De plus, les tensions avec les Etats-Unis risquent de coûter cher à la Turquie en termes de programmes militaires.

Le Congrès américain a interdit au Pentagone de livrer à la Turquie le moindre avion de combat F-35 tant qu'Ankara ne se serait pas engagée à ne pas finaliser ses négociations avec la Russie pour l'achat de systèmes de défense antiaérienne russes S-400, auxquels cet avion furtif est censé pouvoir échapper.

Et Ankara, partenaire depuis 2002 du consortium international ayant financé le F-35, risque de perdre un juteux contrat de 1,5 milliard de dollars avec le Pakistan pour la vente de 30 hélicoptères d'attaque de fabrication turque T-129 ATAK.
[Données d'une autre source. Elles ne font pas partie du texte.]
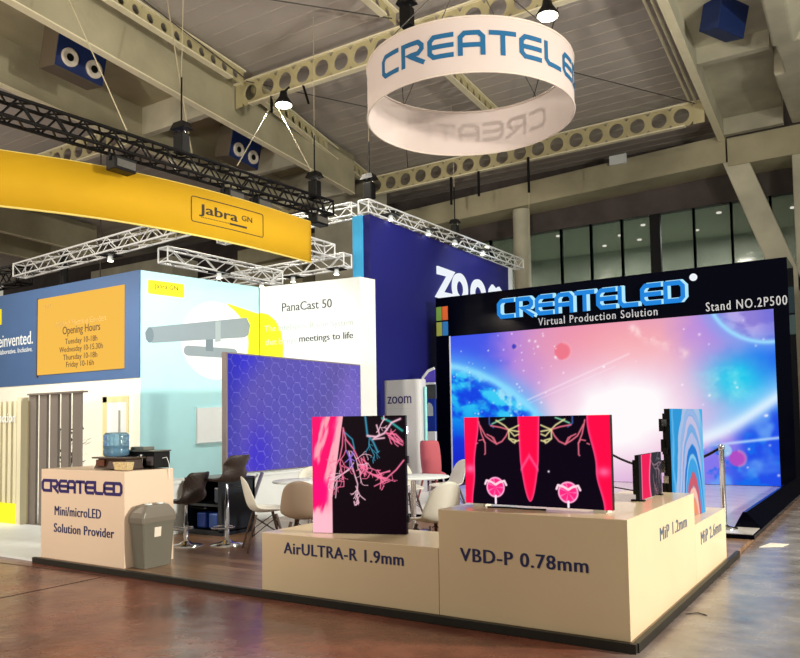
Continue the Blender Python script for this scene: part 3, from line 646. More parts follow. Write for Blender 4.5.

Selon la publication spécialisée Defense News, qui cite des responsables militaires turcs, l'appareil comporte des pièces fabriquées aux Etats-Unis. Washington pourrait décider d'en bloquer l'exportation si les relations s'envenimaient encore.

Signe que malgré l'escalade verbale, les dirigeants turcs semblent soucieux de ne pas aggraver la situation, la Maison Blanche a annoncé lundi que l'ambassadeur de Turquie à Washington, Serdar Kilic, avait rencontré le conseiller à la sécurité nationale de la présidence, John Bolton.